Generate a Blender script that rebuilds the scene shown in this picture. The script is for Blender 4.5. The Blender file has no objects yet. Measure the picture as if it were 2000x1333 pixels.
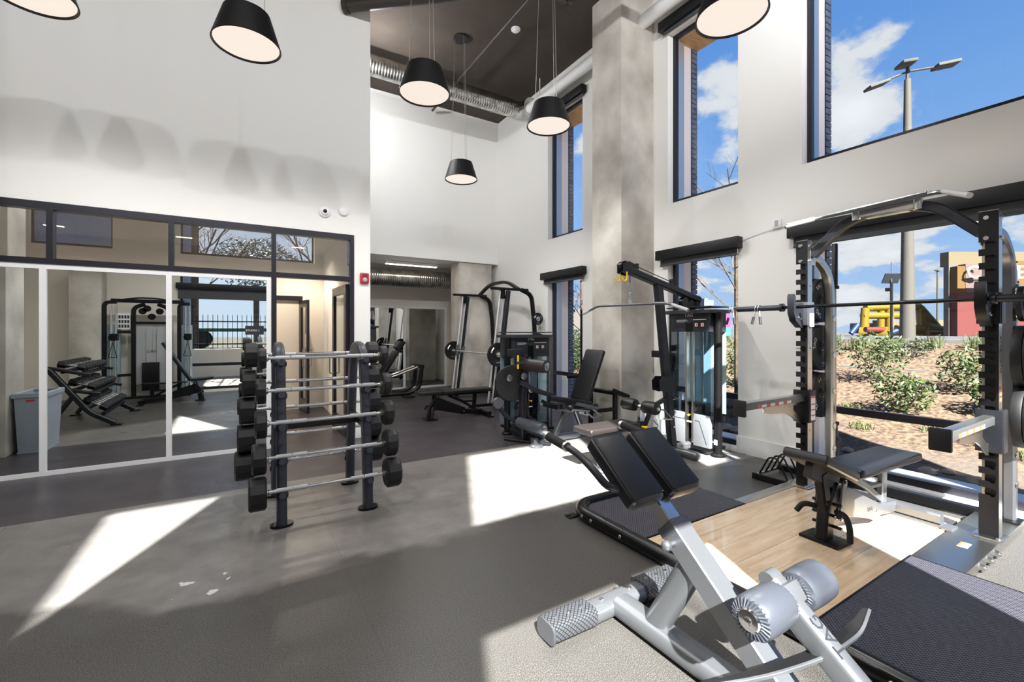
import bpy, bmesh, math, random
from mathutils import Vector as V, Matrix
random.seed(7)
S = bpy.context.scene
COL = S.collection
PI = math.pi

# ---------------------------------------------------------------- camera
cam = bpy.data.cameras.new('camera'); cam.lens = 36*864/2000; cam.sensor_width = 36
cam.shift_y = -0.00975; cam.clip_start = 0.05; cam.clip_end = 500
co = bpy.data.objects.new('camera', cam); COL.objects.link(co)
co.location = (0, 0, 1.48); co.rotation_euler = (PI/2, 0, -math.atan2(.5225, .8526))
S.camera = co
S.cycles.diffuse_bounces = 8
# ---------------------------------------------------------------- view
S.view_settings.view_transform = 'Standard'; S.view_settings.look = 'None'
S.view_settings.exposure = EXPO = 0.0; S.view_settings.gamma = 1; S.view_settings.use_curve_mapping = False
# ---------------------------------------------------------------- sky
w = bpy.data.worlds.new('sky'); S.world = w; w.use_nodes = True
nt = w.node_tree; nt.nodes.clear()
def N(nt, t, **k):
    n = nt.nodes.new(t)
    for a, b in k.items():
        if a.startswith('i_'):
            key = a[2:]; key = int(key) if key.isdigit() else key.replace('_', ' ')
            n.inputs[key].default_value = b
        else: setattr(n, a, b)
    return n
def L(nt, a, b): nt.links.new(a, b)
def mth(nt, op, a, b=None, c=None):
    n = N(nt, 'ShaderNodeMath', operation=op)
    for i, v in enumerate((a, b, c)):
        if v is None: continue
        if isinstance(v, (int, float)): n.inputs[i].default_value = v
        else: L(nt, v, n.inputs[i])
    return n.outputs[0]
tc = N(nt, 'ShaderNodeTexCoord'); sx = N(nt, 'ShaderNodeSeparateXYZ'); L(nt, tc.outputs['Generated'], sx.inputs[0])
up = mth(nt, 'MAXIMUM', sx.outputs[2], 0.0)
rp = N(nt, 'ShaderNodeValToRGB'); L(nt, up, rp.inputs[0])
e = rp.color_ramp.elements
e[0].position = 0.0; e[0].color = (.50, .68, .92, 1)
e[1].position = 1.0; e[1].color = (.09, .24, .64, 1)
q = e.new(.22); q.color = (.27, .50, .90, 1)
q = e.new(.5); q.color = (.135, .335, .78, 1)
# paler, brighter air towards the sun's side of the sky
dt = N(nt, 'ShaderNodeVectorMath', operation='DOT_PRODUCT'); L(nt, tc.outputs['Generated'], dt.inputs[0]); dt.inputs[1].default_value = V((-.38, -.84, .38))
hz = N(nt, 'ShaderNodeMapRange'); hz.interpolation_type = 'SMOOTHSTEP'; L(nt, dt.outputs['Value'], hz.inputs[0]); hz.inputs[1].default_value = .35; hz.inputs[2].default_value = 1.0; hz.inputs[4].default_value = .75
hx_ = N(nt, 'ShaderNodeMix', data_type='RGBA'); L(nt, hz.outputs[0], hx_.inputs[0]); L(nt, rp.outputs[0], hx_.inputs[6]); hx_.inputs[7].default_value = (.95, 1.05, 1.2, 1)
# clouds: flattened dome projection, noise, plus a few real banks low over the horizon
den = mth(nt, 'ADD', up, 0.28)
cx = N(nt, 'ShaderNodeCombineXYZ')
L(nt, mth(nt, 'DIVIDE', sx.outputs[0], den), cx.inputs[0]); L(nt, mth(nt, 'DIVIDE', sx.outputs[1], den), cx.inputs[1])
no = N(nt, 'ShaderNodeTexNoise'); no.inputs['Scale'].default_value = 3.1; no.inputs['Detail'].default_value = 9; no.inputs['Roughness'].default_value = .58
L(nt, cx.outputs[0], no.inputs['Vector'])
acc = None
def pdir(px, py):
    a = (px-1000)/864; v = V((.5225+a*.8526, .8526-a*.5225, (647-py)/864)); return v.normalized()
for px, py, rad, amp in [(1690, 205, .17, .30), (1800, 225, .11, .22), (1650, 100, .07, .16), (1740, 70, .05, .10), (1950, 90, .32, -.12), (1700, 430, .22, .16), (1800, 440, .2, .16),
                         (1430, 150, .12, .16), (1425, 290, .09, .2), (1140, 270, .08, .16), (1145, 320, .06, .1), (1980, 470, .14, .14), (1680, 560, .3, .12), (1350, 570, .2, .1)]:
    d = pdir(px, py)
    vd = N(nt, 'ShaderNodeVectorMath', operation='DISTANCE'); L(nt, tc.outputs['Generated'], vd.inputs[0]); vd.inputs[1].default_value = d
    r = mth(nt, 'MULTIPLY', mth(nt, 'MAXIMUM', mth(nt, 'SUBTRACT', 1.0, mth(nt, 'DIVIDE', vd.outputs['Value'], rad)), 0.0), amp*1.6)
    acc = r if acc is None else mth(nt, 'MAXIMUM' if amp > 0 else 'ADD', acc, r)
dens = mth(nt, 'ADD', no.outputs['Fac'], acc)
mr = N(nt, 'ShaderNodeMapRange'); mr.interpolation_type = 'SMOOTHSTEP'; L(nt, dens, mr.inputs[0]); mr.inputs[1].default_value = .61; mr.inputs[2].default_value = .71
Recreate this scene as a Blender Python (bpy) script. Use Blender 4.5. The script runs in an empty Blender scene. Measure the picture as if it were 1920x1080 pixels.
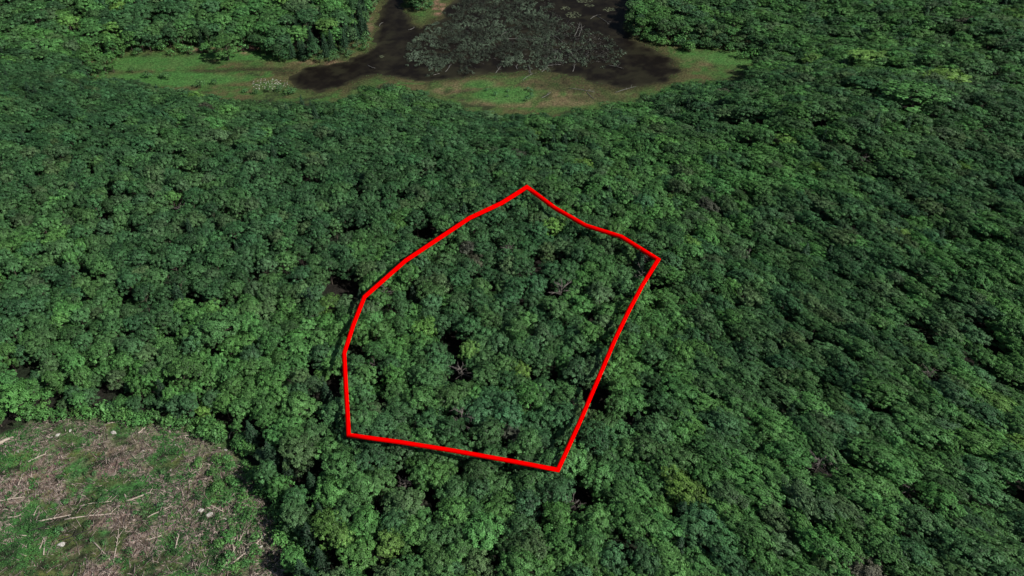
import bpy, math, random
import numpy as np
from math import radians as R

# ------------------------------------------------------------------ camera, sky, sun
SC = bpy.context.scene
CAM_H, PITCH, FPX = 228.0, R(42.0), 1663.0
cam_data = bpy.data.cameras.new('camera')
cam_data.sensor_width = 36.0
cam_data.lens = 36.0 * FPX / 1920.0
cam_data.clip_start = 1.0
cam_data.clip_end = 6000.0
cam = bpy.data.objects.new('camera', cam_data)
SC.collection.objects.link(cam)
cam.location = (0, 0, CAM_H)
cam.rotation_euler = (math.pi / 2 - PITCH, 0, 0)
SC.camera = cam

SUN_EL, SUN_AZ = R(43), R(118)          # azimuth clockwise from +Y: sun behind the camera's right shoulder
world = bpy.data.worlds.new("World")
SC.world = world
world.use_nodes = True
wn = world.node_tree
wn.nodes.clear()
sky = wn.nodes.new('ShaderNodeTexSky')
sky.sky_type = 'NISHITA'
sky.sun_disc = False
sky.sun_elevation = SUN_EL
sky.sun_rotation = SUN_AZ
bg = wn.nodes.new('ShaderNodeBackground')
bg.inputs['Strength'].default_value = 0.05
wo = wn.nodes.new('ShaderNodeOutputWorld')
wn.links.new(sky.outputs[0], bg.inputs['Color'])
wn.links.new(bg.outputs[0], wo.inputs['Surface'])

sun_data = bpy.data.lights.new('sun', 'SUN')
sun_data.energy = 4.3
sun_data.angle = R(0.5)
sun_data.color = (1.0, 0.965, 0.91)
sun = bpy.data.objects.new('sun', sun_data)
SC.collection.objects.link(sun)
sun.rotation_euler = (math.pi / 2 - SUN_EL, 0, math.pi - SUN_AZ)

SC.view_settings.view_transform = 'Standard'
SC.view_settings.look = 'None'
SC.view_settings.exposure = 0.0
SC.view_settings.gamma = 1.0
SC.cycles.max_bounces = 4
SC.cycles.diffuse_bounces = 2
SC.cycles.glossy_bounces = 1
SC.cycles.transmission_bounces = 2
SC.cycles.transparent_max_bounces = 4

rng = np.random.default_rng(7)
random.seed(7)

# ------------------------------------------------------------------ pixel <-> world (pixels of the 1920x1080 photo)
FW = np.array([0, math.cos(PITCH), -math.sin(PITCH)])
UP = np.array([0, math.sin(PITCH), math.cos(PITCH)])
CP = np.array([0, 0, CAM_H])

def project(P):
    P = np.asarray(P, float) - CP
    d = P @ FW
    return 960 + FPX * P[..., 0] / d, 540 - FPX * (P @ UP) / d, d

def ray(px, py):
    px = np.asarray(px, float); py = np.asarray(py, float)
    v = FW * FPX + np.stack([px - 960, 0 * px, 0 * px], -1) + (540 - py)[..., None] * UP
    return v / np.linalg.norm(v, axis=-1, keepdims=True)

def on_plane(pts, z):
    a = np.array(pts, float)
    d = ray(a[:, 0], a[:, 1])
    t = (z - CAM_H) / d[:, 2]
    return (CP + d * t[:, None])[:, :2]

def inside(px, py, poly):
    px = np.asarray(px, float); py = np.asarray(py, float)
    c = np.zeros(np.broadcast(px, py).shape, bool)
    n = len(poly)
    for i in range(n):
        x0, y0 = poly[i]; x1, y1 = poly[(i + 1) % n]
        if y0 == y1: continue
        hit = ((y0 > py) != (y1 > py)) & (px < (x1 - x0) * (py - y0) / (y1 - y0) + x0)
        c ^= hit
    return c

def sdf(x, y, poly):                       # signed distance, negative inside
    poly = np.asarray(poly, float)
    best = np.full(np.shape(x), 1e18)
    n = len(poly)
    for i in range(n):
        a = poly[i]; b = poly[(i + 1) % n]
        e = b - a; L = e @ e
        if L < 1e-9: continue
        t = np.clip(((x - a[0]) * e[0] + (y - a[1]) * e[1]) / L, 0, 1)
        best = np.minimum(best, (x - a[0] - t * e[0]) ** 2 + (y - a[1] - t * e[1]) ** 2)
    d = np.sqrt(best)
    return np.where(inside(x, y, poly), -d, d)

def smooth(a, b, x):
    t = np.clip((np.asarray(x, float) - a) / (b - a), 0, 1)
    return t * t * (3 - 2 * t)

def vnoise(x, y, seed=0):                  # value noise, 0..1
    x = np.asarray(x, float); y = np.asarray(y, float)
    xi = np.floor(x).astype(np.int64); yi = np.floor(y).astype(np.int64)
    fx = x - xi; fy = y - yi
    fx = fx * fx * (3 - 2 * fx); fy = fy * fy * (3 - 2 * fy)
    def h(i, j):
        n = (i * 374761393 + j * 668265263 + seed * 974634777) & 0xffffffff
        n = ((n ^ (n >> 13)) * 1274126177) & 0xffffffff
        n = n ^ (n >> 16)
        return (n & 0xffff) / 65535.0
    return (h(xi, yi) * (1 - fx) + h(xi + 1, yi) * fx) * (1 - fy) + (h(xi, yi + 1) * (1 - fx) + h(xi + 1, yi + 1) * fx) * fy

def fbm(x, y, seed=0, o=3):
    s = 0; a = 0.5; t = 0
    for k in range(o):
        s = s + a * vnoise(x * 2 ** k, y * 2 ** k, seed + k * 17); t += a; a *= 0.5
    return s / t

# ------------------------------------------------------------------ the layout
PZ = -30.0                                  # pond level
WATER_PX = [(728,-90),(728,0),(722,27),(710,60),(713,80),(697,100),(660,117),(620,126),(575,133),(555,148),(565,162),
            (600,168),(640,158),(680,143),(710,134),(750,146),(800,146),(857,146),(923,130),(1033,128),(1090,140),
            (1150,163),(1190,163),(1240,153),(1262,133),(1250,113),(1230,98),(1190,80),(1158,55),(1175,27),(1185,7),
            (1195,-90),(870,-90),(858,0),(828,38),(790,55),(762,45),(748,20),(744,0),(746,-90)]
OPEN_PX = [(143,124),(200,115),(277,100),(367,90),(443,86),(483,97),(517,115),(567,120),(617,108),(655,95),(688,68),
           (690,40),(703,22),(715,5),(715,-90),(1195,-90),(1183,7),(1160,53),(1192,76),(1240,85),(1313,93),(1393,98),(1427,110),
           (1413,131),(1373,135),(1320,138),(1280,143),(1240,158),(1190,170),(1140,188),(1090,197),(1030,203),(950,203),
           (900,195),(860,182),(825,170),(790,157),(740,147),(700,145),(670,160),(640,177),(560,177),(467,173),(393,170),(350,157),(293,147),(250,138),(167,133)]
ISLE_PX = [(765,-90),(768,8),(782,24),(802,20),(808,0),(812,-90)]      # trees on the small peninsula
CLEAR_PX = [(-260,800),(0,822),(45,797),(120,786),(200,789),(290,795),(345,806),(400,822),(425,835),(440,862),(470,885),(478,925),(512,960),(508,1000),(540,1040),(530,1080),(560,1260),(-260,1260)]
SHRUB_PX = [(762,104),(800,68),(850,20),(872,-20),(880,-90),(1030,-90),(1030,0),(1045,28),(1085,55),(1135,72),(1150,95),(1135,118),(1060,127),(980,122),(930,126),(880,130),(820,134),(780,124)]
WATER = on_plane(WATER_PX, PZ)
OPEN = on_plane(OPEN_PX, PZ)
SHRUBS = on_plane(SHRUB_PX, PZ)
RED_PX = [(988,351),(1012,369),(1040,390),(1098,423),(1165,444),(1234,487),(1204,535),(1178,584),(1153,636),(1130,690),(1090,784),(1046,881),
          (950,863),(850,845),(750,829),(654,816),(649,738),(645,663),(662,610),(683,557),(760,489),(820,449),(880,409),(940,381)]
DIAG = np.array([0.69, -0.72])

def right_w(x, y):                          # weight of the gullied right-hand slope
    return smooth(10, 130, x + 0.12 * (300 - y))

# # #

Your objective> Only lines belong in the copy: transcribe those from the start of the data through the line that contains "PI = math.pi", and skip the pictures.

Output for this exercise>
Generate a Blender script that rebuilds the scene shown in this picture. The script is for Blender 4.5. The Blender file has no objects yet. Measure the picture as if it were 2000x1333 pixels.
import bpy, bmesh, math, random
from mathutils import Vector as V, Matrix
random.seed(7)
S = bpy.context.scene
COL = S.collection
PI = math.pi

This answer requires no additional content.